Quand le numérique renforce l’enseignement frontal
A contrario on peut constater que la « forme scolaire » basée sur l’enseignement simultané encourage le développement des équipements de type vidéoprojecteur avec ou sans interactivité. En effet ce type d’équipement ne modifie pas la salle de cours traditionnelle. Cela ne signifie pas, à priori, que cela renforce le côté magistral de l’enseignement, mais force est de reconnaître que le tableau numérique ou non, placé frontalement face au groupe d’élève y incite fortement. Si l’on ajoute à cela que la mobilité des chaises et des tables reste difficile (bruit, poids, espace), il y a toutes les raisons pour que les enseignants se refusent à les déplacer. Cependant, on trouvait il y a fort longtemps (en 1971, j’ai pu le vivre comme élève en 2de) des classes en U.

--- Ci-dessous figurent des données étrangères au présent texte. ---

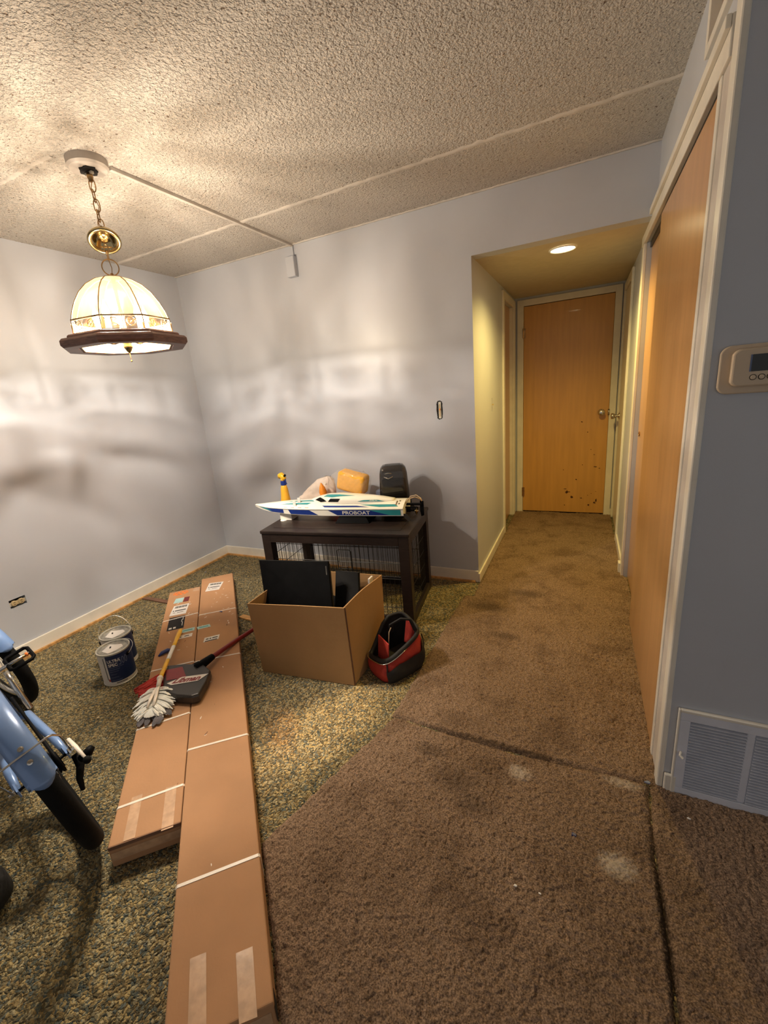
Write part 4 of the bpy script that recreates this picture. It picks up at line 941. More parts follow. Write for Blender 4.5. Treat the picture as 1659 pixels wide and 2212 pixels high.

L’organisation scolaire (et pas seulement les espaces) est bousculée par les usages des moyens numériques. Mais les décideurs, les politiques et même nombre de chercheurs ne remettent pas en cause fondamentalement cette organisation. Ils ne conçoivent de modifications qu’à la marge, celle qui en réalité ne propose pas une nouvelle approche de l’apprentissage. Il est possible que le salut vienne du refus des élèves et des étudiants. S’ils s’opposent à ces méthodes et ces formes, s’ils proposent d’eux-mêmes d’autre formes d’apprendre, alors il est possible que la réflexion gagne les sphères des décideurs.